The Carlisle Mosquito Online

Friday, March 19, 2004


It's about balance

Decisions we make in the next few years will have a large impact on the long-term character of this town. One such decision coming before Special Town Meeting on Tuesday is whether to acquire 45 acres (Parcel A) for open space preservation, recreation and affordable housing. The purchase would be financed with funds and matching grants collected under the Community Preservation Act, and deserves our serious consideration.

Others have written about the beauty of the open space, the need for affordable housing and the threat from unchecked 40B development. Questions have been raised about increased traffic and noise, financing and the need to ensure adequate planning.

What else is there to say? Perhaps that nearby residents will benefit the most if the town buys Parcel A on South Street. They just don't know it yet.

An interesting fact was revealed in 1985 when Carlisle citizens were surveyed about how they used conservation land. In general, people visited most often those conservation lands located closest to where they lived. This should not really be surprising. People used the lands for a wide variety of activities, including jogging, dog-walking, cross-country skiing, sledding, gardening, horseback riding, bird watching, picnicking and nature photography. All of these were enjoyed more frequently by those lucky enough to live nearby.

Since that survey, one of the goals of the town's open space planning has been to improve the balance of public lands in the town's four quadrants, so that more people would have ready access to conservation land. The southwest part of Carlisle still has little public land. If the town buys Parcel A, the 26-acre open space portion and ballfield area will be public property to be enjoyed by all. If the town does not buy Parcel A, the dry land will be divided into large private building lots.
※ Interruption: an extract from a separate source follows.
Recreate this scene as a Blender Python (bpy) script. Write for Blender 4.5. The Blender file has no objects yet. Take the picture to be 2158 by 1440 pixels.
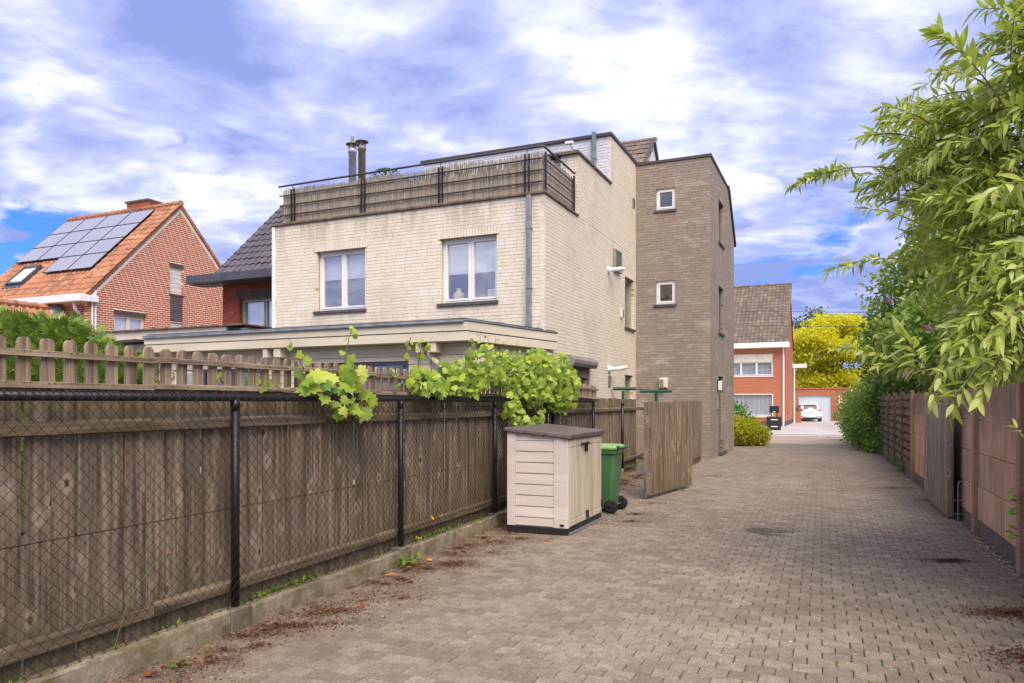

I understand something of the anxiety of some South Street residents as they consider the proposal coming before Town Meeting. We had a similar experience several years ago when the Malcolm Meadows senior housing development was built in our neighborhood. This was also a multi-use land project; split between housing and conservation. We are not direct abutters, but my family benefited greatly from the Malcolm Land project.

We like our new neighbors who've moved into Malcolm Meadows, and we've noticed little increase in traffic (perhaps because seniors do not have to ferry children to music lessons and sports practice).

We lost part of the road-side vista when the housing was built, but we gained much more with new public access to enjoy the fields and woods. We love the stone-dust trail that loops around the field. Besides being wheelchair-friendly, this trail has been great for walking with young children who aren't safe near cars. Another great new trail leaves the loop and winds through the trees to connect back with the Two Rod Road trail to Estabrook Woods.

For similar reasons, I suspect that residents of South Street will also enjoy any new ballfield eventually built on Parcel A. Organized sports teams use town fields roughly eight weeks in spring and fall, and the rest of the time the fields are empty — available for neighborhood residents who want to throw a frisbee, fly a kite, or kick a soccer ball with their kids before dinner.

Purchasing Parcel A with CPA funds makes economic sense. I also believe that a Benfield Conservation Land would be cherished long into the future by South Street as well as all of Carlisle.

A tough act to follow

When townspeople gathered at Town Hall last week to grieve and remember Vivian Chaput, the themes were style and substance. Combined with these characteristics was a positive force in the effective management of our community for a quarter of a century. Vivian was always direct, always friendly, always consistent. You knew what she wanted to accomplish, and she had the rare quality of getting you to put much more time and effort into accomplishing common goals than you intended or thought possible. Vivian was a leader by example as well as by force of personality.

When I consider what we can learn from Vivian Chaput's example and how we might remember her, I think about what she has given the town and thus each of us. In Carlisle we talk of a sense of community, of our schools, the open fields where families can walk, our rural character, and our small-town feel. To maintain the qualities that brought us to Carlisle, Vivian reminded us that we cannot treat our town as a hotel. We should follow her example, as many have, by being involved.

Vivian's commitment to community service reminds me of words by Albert Schweitzer spoken at the memorial service for Carlisle resident Kay Kulmala, another giant of a woman, who joyously contributed so much to the town:

"One other thing stirs me — the fact that so many people gave something or were something to me without knowing it. Much of what has become our own in gentleness, modesty, kindness, willingness to forgive, in veracity, loyalty, resignation under suffering, we owe to people in whom we have seen or experienced these virtues at work. A thought which had become an act sprang into us like a spark and lighted a new flame within us."

Each of us carries the spark of Vivian's example within us. I believe she says to us, "I am not irreplaceable, so take a few moments from your ever more busy lives to keep Carlisle a home that our children and grandchildren will find as lovely and friendly as we do today. Come on, guys, stay involved or get involved." Let the spark become a flame.

Vivian Chaput reminds me of the Latin motto of the school where my dad taught. Loosely translated, it goes: "With Grit and Grace." It's perfect, I think, and it brings Vivian instantly to my mind's eye. It is a tough act to follow, but we must.